[START OF Provided data]

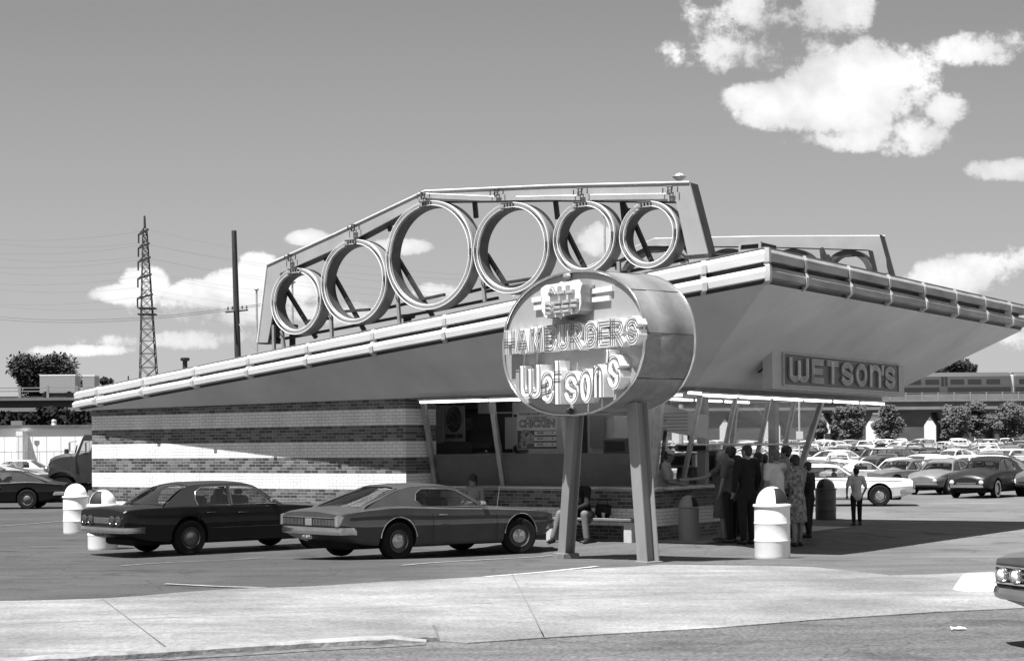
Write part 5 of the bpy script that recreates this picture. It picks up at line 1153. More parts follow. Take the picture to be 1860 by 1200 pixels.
# cars at the left edge of the picture
def place(kind, px, py, fwd, rzdeg, label, color, **kw):   # px, py: where the wheel (front or rear axle, near side) meets the ground
    P = TYPES[kind]; p = gnd(px, py); a = R(rzdeg); h = Vector((math.cos(a), math.sin(a), 0)); l = Vector((-h.y, h.x, 0))
    side = -1 if l.dot(p) > 0 else 1       # which flank faces the camera
    c = p - h * (P['fx'] if fwd else P['rx']) - l * (side * (P['W'] / 2 - .1))
    o = make_car(kind, label, color=color, rz=a, **kw); seat_car(o, c); return o
place('muscle', 50, 924, False, 184, 'black two door car at the left edge, tail towards the barrels', .004, detail=2, opts=('darkcap',))
place('hardtop', 62, 880, False, 181, 'pale beige sedan behind the black car at the left edge', .42, detail=1)
place('fastback', 20, 893, False, 178, 'light car low behind the black car at the far left', .35, detail=1)
# right: the first cars of the big parking lot
place('hardtop', 1598, 919, True, -10, 'white hardtop nosing out from behind the child at the stand', .74, detail=2)
place('compact', 1721, 898, True, 232, 'mid grey rounded compact with round headlamps and a white card on its bonnet', .17, detail=2)
place('oldcar', 1809, 904, True, 234, 'black old rounded car with whitewall tyres', .02, detail=2, ww=True)
place('oldcar', 1925, 902, True, 215, 'grey old car cut by the right edge beside the whitewall car', .12, detail=2)
place('fastback', 1548, 893, False, 40, 'white sloping backed car behind the white hardtop', .70, detail=1)
place('compact', 1573, 884, True, 212, 'dark round roofed car behind the child', .06, detail=1)
place('compact', 1655, 890, False, 60, 'pale grey round backed car between the white hardtop and the grey compact', .50, detail=1)
place('wagon', 1700, 884, True, 190, 'dark car with a bright white roof behind the grey compact', .12, detail=1, roof='white')
place('sedan', 1800, 886, False, 12, 'dark sedan behind the whitewall car', .06, detail=1)
# card on the compact's bonnet omitted from the body: a small white sheet
# car entering from the right, on the road
o = make_car('hardtop', 'dark car nosing in from the right edge on the driveway, quad headlamps and barred grille', name='moving_car', color=.10, rz=R(198), detail=2)
hp = at(1796, 1058, 15.1); a = R(198); h = Vector((math.cos(a), math.sin(a), 0)); l = Vector((-h.y, h.x, 0)); c = Vector((hp.x, hp.y, 0)) - h * 2.70 + l * .90
o.location = (c.x, c.y, .10)
# ---- copies filling the rows of the lot beyond
protos = {}
for k in ('sedan', 'hardtop', 'wagon', 'compact', 'fastback', 'muscle'):
    protos[k] = make_car(k, 'x', color=.3, detail=0, group='cars in the rows of the big parking lot')
protos['white_top'] = make_car('hardtop', 'x', color=.3, detail=0, roof='white', group='cars in the rows of the big parking lot')
index_kids(); random.seed(21); first = set()
NM = {'sedan': 'sedan', 'hardtop': 'long hardtop', 'wagon': 'station wagon', 'compact': 'small round car', 'fastback': 'fastback', 'muscle': 'coupe', 'white_top': 'white roofed hardtop'}
TN = [(.76, 'white'), (.70, 'white'), (.6, 'cream'), (.5, 'pale grey'), (.34, 'light grey'), (.2, 'mid grey'), (.14, 'grey'), (.09, 'dark grey'), (.05, 'dark'), (.02, 'black')]
ROWS = [(71, 0), (78, 1), (88, 0), (95, 1), (107, 0), (114, 1), (128, 0), (136, 1), (152, 0), (160, 1), (176, 0), (186, 1)]
on_ = ['first', 'second', 'third', 'fourth', 'fifth', 'sixth', 'seventh', 'eighth', 'ninth', 'tenth', 'eleventh', 'twelfth', 'thirteenth', 'fourteenth', 'fifteenth', 'sixteenth', 'seventeenth', 'eighteenth', 'nineteenth', 'twentieth', 'twenty first', 'twenty second', 'twenty third', 'twenty fourth']
ang0 = R(215)
for ri, (Y, par) in enumerate(ROWS):
    x = .085 * Y + random.random() * 2; x1 = .335 * Y; i = 0
    while x < x1:
        if random.random() < .90:
            k = random.choice(list(protos)); tone, tn = random.choice(TN)
            if ri > 7 and random.random() < .45: tone, tn = TN[random.randint(0, 2)]
            if k not in first: first.add(k); o = protos[k]
            else: o = copy_tree(protos[k], None)
            def setc(q):
                if q.type == 'MESH': q.color = (tone, tone, tone, 1)
                for ch in q.children: setc(ch)
            setc(o)
            a = ang0 + (PI if random.random() < .5 else 0) + R(random.uniform(-3, 3)) + (R(38) if par else 0)
            yy = Y + random.uniform(-.5, .5) - (x - .2 * Y) * .04; o.location = (x, yy, gz(x, yy)); o.rotation_euler = (0, 0, a); i += 1
            tag(o, f'{tn} {NM[k]}, {on_[i-1]} from left in the {on_[ri]} parked row beyond the stand', 'car')
        x += 2.95 if par else 3.6
print('LOT', len([o for o in bpy.data.objects if o.get('group', '').startswith('cars in')]))
# ---- truck behind the left corner of the stand
tp_ = gnd(112, 912); tr_ = thing('truck', 'dark dump truck cab seen past the left corner of the brick wall', 'truck', (0, 0, 0), 0)
TXR = R(180); tmat = mat('truck_paint', .03, .4, var=.2, scale=2, coat=.3); tr_.rotation_euler = (0, 0, TXR); tr_.location = (tp_.x + 3.2, tp_.y + 1.0, gz(tp_.x, tp_.y))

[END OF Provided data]

→ **Problem statement**: Each line of the material that holds the string "picture" counts once; give the total alone.

→ **Written response**: 2